Era una época en la que se fumaba en las embajadas. Y en los aviones. Y el funcionario diplomático sacó un paquete de Ducados y al viejo se le iluminaron los ojos. No hizo falta que los pidiera, el diplomático le ofreció un tabaco. Fue tal la dicha del viejo, que el funcionario le ofreció todo el paquete abierto y uno más que tenía en la gaveta del escritorio.
-Gracias, pero no. Todo pesa, dijo el viejo.
Por fin, después de mucho intentar convencerle, lograron que el hombre aceptara un cigarro, que se colocó detrás de la oreja antes de salir a la calle y perderse en la ventisca.
Y tiene razón, todo pesa. Cuando uno viaja, se da cuenta que cada cosa que llevamos tendremos que cargarla durante todo el viaje y allí las onzas comienzan a sumar. Y, luego, más viejos nos damos cuenta que también los rencores pesan.
Por eso quería disculparme con el (ex) amigo, para liberarme de un rencor y tener fuerzas para cargar a cuestas otros rencores más preciosos, más cercanos a mis fantasmas internos.
Pero, al parecer él lo sabe y no me quiere dar el gusto de estar en paz. He tratado de hacerlo, pero me ignora.

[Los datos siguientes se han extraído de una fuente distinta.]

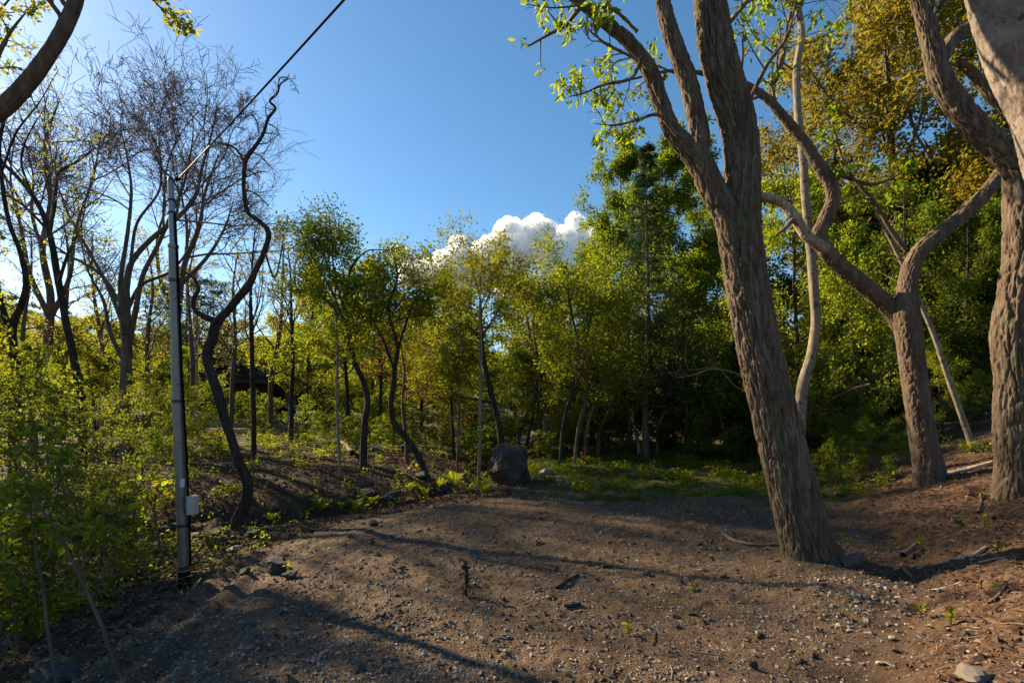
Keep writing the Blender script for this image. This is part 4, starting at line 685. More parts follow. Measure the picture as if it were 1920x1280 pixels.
for k, (px, D, top, lab) in enumerate([(30, 4.3, 960, 'low leafy shrub in the bottom corner'), (215, 6.3, 950, 'small shrub with pale leaves left of the pole'),
                                       (410, 17, 815, 'bush below the house wall by the twisted tree'), (612, 26, 740, 'rounded bush beside the two outdoor units'), (655, 20, 780, 'bush behind the S-curved trunk'), (800, 19, 770, 'bush in the sunny gap'), (700, 24, 760, 'bush in the far gap'), (760, 27, 740, 'bush far back in the sunny gap'), (850, 28, 760, 'bush far back behind the thin stems'),
                                       (1640, 10.5, 790, 'bright low shrub between the leaning trunk and the Y tree'), (1690, 11.5, 770, 'bright low shrub behind the Y tree'), (1580, 11.5, 810, 'low shrub in the grass behind the leaning trunk'), (1800, 12.5, 740, 'low shrub behind the leaning stem'), (1860, 11.5, 700, 'shrub by the rugged trunk'),
                                       (1610, 9.8, 840, 'bright bush nearest the gravel mound'), (1665, 9.6, 850, 'bright bush left of the forked trunk foot'), (1570, 10.2, 830, 'bright bush beside the leaning trunk'), (1700, 10.8, 800, 'bright bush behind the forked trunk foot'), (1640, 12.0, 740, 'taller bright bush behind the gravel mound'), (470, 29, 735, 'sparse bush before the house wall'), (520, 28, 745, 'bush before the house windows'), (430, 27, 735, 'bush before the house corner'), (560, 20, 800, 'bush on the far bank top'), (620, 22, 775, 'bush left of the S-curved tree'), (740, 21, 780, 'bush behind the kinked tree'), (830, 22, 780, 'bush behind the thin dark stem'), (900, 20, 775, 'bush behind the pale stem'), (950, 18, 790, 'bush behind the boulder'), (500, 23, 790, 'low bush under the twiggy trees'), (680, 26, 745, 'tall bush in the far gap'), (1300, 17, 800, 'low undergrowth bush near the conifer'), (1150, 18, 800, 'low undergrowth bush left of the conifer'), (1400, 16, 800, 'low undergrowth bush behind the leaning trunk'), (1030, 17, 810, 'low undergrowth bush right of the boulder')]):
    place('shrub', px, D, top, lab, 'shrub', 'low shrubs and bushes', sx=1.4 if D > 14 else 1.0)
# near saplings on the left with bare stems
for k, (pts, D, lab) in enumerate([([(232, 1275, 13), (190, 1170, 11), (150, 1080, 10), (110, 1000, 8), (62, 930, 6), (30, 850, 4)], 3.5, 'thin dark sapling leaning across the near corner'), ([(108, 1290, 10), (90, 1180, 9), (80, 1100, 8), (62, 1000, 6), (55, 920, 4)], 3.6, 'thin upright sapling in the near corner'),
                                   ([(305, 1058, 9), (297, 1010, 8), (290, 960, 7), (294, 900, 5)], 6.6, 'small sapling with a leaf tuft left of the pole base'), ([(278, 1060, 9), (245, 1020, 8), (225, 985, 7), (215, 920, 4)], 6.4, 'crooked little sapling among the shrubs')]):
    hero('sapling', lab, 'sapling', 'saplings left of the pole', [trace(pts, D, 0.62)], M_BROWN, 0.012, 0.002, 0.02, 2, 0.08, 0.1, levels=[dict(k=9, lr=0.42, ang=62, M=6, wander=0.15, up=0.04, t0=0.25, rr=0.45, flat=0.6, tipfac=0.3), dict(k=4, lr=0.45, ang=45, M=4, wander=0.2, up=0.0, rr=0.6, flat=0.6)], sprouts=[(0, 0.3)], fol=dict(n=3, L=0.085, ratio=0.62, spread=0.01, flat=1.6, shape='oval'), lmat=L_GREEN, seed=60+k, sink=0.05)
# withered shrub by the kinked tree and brown brush by the rocks
hero('withered_shrub', 'shrub with rust-brown withered leaves hanging by the kinked tree', 'shrub', None, [trace([(762, 830, 7), (755, 760, 6), (758, 690, 4), (750, 640, 2)], 15.5)], M_TWIGB, 0.03, 0.002, 0.03, 2, 0.05, 0.1, levels=LVC, sprouts=[(0, 0.15)], fol=dict(n=4, L=0.07, droop=0.6, spread=0.05), lmat=L_BROWN, twig=M_TWIGB, seed=71)
hero('dead_bush', 'brown dead bush behind the steel pole above the rocks', 'shrub', None, [trace([(318, 985, 6), (312, 950, 5), (318, 930, 3)], 9.6)], M_TWIGB, 0.03, 0.002, 0.03, 2, 0.05, 0.1, levels=[dict(k=18, lr=0.9, ang=70, M=5, wander=0.25, up=0.02, t0=0.05, rr=0.5), dict(k=6, lr=0.5, ang=50, M=4, wander=0.3, up=0.0, rr=0.6)], sprouts=[(0, 0.05)], fol=dict(n=5, L=0.05, droop=0.3, spread=0.04), lmat=L_BROWN, twig=M_TWIGB, seed=72)
# bare pale branches that reach out behind the leaning trunk
hero('dead_sapling', 'bare pale sapling with wiry branches between conifer and leaning trunk', 'sapling', None, [trace([(1452, 850, 7), (1440, 780, 6), (1425, 720, 5), (1410, 640, 3)], 12.0, 0.5), trace([(1432, 750, 5), (1380, 700, 4), (1335, 692, 4), (1290, 705, 3), (1262, 705, 2), (1245, 680, 1)], 12.0, 0.55), trace([(1428, 735, 4), (1385, 728, 3), (1345, 690, 3), (1290, 690, 2), (1285, 640, 1)], 12.1, 0.55)], M_PALE, 0.02, 0.001, 0.03, 2, 0.05, 0.1,
     levels=[dict(k=6, lr=0.35, ang=55, M=6, wander=0.22, up=0.08, t0=0.2, rr=0.55), dict(k=3, lr=0.5, ang=50, M=5, wander=0.25, up=0.05, rr=0.65)], sprouts=[(1, 0.2), (2, 0.2), (0, 0.4)], twig=M_TWIGB, seed=74)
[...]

“Lo intentaste”, dirán algunos y eso sirve ahora, para la conciencia. Pero aún queda el después.
Esa posteridad en la que puede que nos encontremos donde las ninfas. Ojalá sea donde las ninfas. Estoy seguro que en infierno será aún más incómodo.
In the five minutes when my broadcast got pre-empted,
I saw you touch down. You were no longer dead.
I was happy to see ya. I had lots of questions.
And I put my hand to the wound in your head.
Ah, the blood!
All of that blood!
All of that warm blood flowing freely from you.